Varex Imaging’s financial results showed a particularly strong performance in the Chinese market. According to Taylor’s analysis, China recorded its best quarter in a year and a half, since the implementation of an anti-corruption campaign in the summer of 2023. The company’s year-over-year growth in China was 7%, with a quarter-over-quarter increase of 12%, contributing to approximately 18% of total revenue or around $35 million. This surge was attributed to an improvement in orders from the region.
The change in price target reflects the current market dynamics and the analyst’s assessment of Varex Imaging’s financial health and market position. While the Hold rating suggests a neutral stance, the positive indicators from the Chinese market provide a constructive view of the company’s potential for growth.
In other recent news, Varex Imaging Corporation experienced a notable decrease in stock value following first-quarter revenue results that fell short of Wall Street’s expectations.

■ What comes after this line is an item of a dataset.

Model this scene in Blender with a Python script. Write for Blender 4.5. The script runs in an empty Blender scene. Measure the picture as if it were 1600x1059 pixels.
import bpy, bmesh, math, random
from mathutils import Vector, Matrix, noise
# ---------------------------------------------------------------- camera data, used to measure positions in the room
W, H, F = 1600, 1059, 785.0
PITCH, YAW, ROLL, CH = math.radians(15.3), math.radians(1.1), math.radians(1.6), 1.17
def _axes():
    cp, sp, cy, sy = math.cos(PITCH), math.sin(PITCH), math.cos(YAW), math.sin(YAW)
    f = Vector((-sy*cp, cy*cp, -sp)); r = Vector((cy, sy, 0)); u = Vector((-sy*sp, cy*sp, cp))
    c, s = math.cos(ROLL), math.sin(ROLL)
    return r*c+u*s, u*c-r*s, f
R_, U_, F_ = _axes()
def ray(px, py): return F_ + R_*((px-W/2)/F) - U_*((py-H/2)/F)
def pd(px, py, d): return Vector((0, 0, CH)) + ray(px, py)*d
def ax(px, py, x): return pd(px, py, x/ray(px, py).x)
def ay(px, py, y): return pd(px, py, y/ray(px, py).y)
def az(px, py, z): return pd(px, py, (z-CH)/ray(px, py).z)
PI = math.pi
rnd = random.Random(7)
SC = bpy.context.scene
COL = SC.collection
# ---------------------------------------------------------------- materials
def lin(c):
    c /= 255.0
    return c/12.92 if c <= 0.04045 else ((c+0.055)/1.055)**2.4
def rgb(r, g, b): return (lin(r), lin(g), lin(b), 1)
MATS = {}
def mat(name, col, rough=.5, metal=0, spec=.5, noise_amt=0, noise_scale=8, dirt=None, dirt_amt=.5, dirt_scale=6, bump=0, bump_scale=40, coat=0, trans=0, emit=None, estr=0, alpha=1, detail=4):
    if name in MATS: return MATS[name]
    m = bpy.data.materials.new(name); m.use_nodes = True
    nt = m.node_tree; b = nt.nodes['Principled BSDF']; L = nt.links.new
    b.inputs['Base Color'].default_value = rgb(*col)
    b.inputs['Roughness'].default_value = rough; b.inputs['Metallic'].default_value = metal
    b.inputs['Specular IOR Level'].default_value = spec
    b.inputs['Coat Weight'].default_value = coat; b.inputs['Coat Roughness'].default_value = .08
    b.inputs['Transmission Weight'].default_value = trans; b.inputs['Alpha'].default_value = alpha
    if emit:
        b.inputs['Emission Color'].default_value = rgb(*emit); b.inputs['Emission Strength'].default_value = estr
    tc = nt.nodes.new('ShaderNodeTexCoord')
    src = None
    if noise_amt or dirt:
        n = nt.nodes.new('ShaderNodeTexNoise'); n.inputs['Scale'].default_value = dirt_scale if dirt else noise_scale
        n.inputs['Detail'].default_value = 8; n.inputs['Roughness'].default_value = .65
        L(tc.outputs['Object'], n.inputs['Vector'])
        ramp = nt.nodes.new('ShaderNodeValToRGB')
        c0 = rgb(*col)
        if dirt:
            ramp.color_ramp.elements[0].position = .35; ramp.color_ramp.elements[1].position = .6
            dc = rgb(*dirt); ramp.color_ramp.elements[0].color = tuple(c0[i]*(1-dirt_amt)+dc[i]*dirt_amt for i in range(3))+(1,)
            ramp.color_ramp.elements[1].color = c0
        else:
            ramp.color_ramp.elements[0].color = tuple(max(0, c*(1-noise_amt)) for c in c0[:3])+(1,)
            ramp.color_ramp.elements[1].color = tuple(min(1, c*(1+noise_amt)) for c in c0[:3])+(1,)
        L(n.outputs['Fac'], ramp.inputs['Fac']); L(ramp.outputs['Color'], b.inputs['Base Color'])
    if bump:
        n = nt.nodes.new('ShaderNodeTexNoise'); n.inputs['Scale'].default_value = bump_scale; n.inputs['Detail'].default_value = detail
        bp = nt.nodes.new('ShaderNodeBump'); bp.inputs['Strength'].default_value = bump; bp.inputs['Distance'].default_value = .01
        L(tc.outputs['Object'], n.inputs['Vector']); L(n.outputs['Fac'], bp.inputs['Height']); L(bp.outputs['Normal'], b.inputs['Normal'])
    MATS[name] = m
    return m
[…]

Despite the company’s revenue reaching $200 million and non-GAAP net earnings of $0.07 per diluted share, which slightly surpassed analysts’ estimates, the revenue figure only represented a 5% year-over-year increase. Varex also announced receiving orders valued at approximately $14 million for its new high-energy cargo inspection systems, indicating a growing need for advanced security solutions globally.
In financial developments, Varex has launched a private offering of $125 million in senior secured notes due October 15, 2027, and priced a similar offering at 101.5% of their principal value. These actions are part of a strategy to repay, in part, its outstanding Convertible Notes due in June 2025. The company’s balance sheet showed a healthy cash flow from operations at $10 million for the quarter, with cash, cash equivalents, and marketable securities totaling $219 million at the end of the first quarter.
According to Oppenheimer analyst Suraj Kalia, Varex remains a deep-value name with best-in-class X-ray core competency, despite near-term pressures. These are recent developments in the company’s operations and financial status.